400年の伝統を誇る琳派を描く女流日本画家の山岸泉琳さんの個展「Dancing Cherry Blossoms」が3月27日、ニューヨークの「Onishi Gallery」(521 W. 26th St.)で始まった。
琳派とは安土桃山時代から江戸時代にかけて受け継がれた400年以上の歴史を持つ伝統的な画法で、金箔(きんぱく)などを多用したきらびやかな装飾性とこれまでの日本画には見られなかった斬新なデザイン性が特徴。江戸時代初期の京都の絵師、俵屋宗達による「風神雷神図屏風(びょうぶ)」などが琳派の代表的な作品として知られている。

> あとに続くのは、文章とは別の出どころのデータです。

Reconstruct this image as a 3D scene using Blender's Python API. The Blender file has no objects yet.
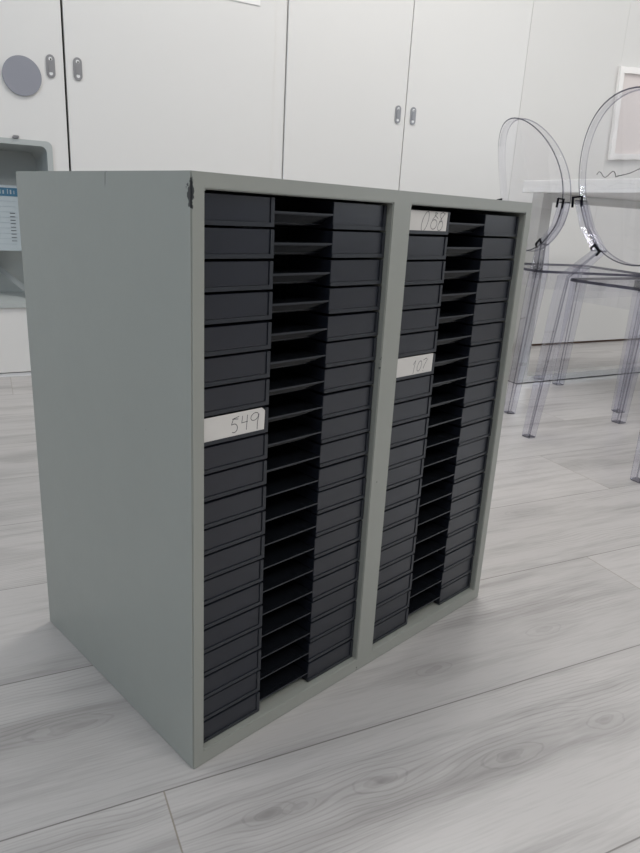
import bpy, bmesh, math, random
from mathutils import Vector, Matrix
random.seed(4)
S = bpy.context.scene
COL = S.collection
# ------------------------------------------------------------------ camera, world, light, exposure
cam = bpy.data.cameras.new('camera'); camo = bpy.data.objects.new('camera', cam); COL.objects.link(camo)
CP = Vector((-0.3391, -0.5063, 0.5929))
cr = Vector((0.717763, -0.694279, 0.052854)); cu = Vector((0.173075, 0.251425, 0.952277)); cf = Vector((0.674434, 0.674361, -0.300626))
camo.matrix_world = Matrix(((cr.x, cu.x, -cf.x, CP.x), (cr.y, cu.y, -cf.y, CP.y), (cr.z, cu.z, -cf.z, CP.z), (0, 0, 0, 1)))
cam.sensor_fit = 'VERTICAL'; cam.sensor_height = 36.0; cam.lens = 679.78 / 853 * 36.0
cam.clip_start = 0.02
S.camera = camo
S.view_settings.view_transform = 'Standard'; S.view_settings.look = 'None'
S.view_settings.gamma = 1.0; S.view_settings.use_curve_mapping = False
S.view_settings.exposure = 0.04
w = bpy.data.worlds.new('world'); S.world = w; w.use_nodes = True
w.node_tree.nodes['Background'].inputs[0].default_value = (0.62, 0.80, 1.0, 1)
w.node_tree.nodes['Background'].inputs[1].default_value = 1.0
# room frame: a runs along the back wall, b comes out of it towards the camera
ANG = math.radians(-15.8)
AV = Vector((math.cos(ANG), math.sin(ANG), 0)); NV = Vector((-AV.y, AV.x, 0)); P0 = Vector((3.1, 1.1, 0))
ROOM = Matrix.Translation(P0) @ Matrix.Rotation(ANG, 4, 'Z')          # local x = a, local -y = b
def Wp(a, b, z=0.0): return P0 + AV * a - NV * b + Vector((0, 0, z))
A0, A1, B1, CZ = -5.2, 2.2, 4.6, 2.7
def area(name, loc, rot, sx, sy, power, color):
    l = bpy.data.lights.new(name, 'AREA'); l.shape = 'RECTANGLE'; l.size = sx; l.size_y = sy; l.energy = power; l.color = color
    o = bpy.data.objects.new(name, l); COL.objects.link(o); o.location = loc; o.rotation_euler = rot; return o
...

現代美術作品の個展を開催するために25年前にニューヨークを訪れた山岸泉琳さんは、メトロポリタン美術館に展示されていた安土桃山時代の琳派の襖絵(ふすまえ)に感銘を受けたことがきっかけで、日本帰国後、以前より魅力を感じていた日本の伝統的装飾美学を代表する琳派の研究を始めた。1997年には京都の高台寺の80畳以上にもなる庭園画の制作を担当し、翌年には山岸さんの代表作となる「枝垂桜」を高台寺の襖(ふすま)に描いた。その後多くの実績を積み、25年越しの目標だった今回のニューヨークでの個展を実現した。
山岸さんは「金箔や絵の具を作る職人が丹精込めて作った材料を大切に使って作り上げたものが伝統的な日本画の魅力。若い世代のためにも日本画の魅力を世界に発信したい」と意気込みを見せる。
開館時間は11時~18時。日曜・月曜定休。入場無料。4月7日まで。